* **Supplied material**:
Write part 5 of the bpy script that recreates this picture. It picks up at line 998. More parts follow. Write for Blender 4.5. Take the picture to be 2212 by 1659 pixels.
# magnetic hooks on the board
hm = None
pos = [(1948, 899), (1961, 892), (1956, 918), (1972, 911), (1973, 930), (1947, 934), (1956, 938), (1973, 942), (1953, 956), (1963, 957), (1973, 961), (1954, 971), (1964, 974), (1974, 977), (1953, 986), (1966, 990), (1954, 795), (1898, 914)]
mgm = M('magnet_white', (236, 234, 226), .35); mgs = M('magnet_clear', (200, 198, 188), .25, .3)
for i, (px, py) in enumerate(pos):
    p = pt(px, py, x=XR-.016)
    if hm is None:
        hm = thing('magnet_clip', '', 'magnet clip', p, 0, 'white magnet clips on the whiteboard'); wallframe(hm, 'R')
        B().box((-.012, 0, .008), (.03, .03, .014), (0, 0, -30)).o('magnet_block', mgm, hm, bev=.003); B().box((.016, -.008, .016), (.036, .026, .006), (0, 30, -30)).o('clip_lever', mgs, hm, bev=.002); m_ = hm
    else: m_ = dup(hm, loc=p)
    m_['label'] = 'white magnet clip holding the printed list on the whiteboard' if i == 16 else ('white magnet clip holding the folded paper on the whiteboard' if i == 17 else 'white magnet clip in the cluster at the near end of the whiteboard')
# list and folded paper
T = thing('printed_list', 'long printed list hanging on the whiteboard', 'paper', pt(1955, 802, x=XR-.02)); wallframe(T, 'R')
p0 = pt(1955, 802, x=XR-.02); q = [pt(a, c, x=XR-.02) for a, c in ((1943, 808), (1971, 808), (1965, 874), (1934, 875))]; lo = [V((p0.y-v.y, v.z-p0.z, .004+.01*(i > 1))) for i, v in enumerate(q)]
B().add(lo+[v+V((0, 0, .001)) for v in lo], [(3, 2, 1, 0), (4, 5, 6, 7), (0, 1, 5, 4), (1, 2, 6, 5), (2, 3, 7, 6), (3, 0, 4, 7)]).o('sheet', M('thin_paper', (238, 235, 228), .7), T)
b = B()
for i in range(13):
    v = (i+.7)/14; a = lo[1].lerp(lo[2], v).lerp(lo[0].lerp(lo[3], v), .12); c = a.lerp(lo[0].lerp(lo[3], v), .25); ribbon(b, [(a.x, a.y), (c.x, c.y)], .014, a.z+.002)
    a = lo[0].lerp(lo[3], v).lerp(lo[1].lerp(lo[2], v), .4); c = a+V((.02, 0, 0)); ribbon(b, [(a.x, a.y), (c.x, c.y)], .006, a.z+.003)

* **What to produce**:
Copy out each line exactly as written.

* **Complete answer**:
Write part 5 of the bpy script that recreates this picture. It picks up at line 998. More parts follow. Write for Blender 4.5. Take the picture to be 2212 by 1659 pixels.
# magnetic hooks on the board
hm = None
pos = [(1948, 899), (1961, 892), (1956, 918), (1972, 911), (1973, 930), (1947, 934), (1956, 938), (1973, 942), (1953, 956), (1963, 957), (1973, 961), (1954, 971), (1964, 974), (1974, 977), (1953, 986), (1966, 990), (1954, 795), (1898, 914)]
mgm = M('magnet_white', (236, 234, 226), .35); mgs = M('magnet_clear', (200, 198, 188), .25, .3)
for i, (px, py) in enumerate(pos):
    p = pt(px, py, x=XR-.016)
    if hm is None:
        hm = thing('magnet_clip', '', 'magnet clip', p, 0, 'white magnet clips on the whiteboard'); wallframe(hm, 'R')
        B().box((-.012, 0, .008), (.03, .03, .014), (0, 0, -30)).o('magnet_block', mgm, hm, bev=.003); B().box((.016, -.008, .016), (.036, .026, .006), (0, 30, -30)).o('clip_lever', mgs, hm, bev=.002); m_ = hm
    else: m_ = dup(hm, loc=p)
    m_['label'] = 'white magnet clip holding the printed list on the whiteboard' if i == 16 else ('white magnet clip holding the folded paper on the whiteboard' if i == 17 else 'white magnet clip in the cluster at the near end of the whiteboard')
# list and folded paper
T = thing('printed_list', 'long printed list hanging on the whiteboard', 'paper', pt(1955, 802, x=XR-.02)); wallframe(T, 'R')
p0 = pt(1955, 802, x=XR-.02); q = [pt(a, c, x=XR-.02) for a, c in ((1943, 808), (1971, 808), (1965, 874), (1934, 875))]; lo = [V((p0.y-v.y, v.z-p0.z, .004+.01*(i > 1))) for i, v in enumerate(q)]
B().add(lo+[v+V((0, 0, .001)) for v in lo], [(3, 2, 1, 0), (4, 5, 6, 7), (0, 1, 5, 4), (1, 2, 6, 5), (2, 3, 7, 6), (3, 0, 4, 7)]).o('sheet', M('thin_paper', (238, 235, 228), .7), T)
b = B()
for i in range(13):
    v = (i+.7)/14; a = lo[1].lerp(lo[2], v).lerp(lo[0].lerp(lo[3], v), .12); c = a.lerp(lo[0].lerp(lo[3], v), .25); ribbon(b, [(a.x, a.y), (c.x, c.y)], .014, a.z+.002)
    a = lo[0].lerp(lo[3], v).lerp(lo[1].lerp(lo[2], v), .4); c = a+V((.02, 0, 0)); ribbon(b, [(a.x, a.y), (c.x, c.y)], .006, a.z+.003)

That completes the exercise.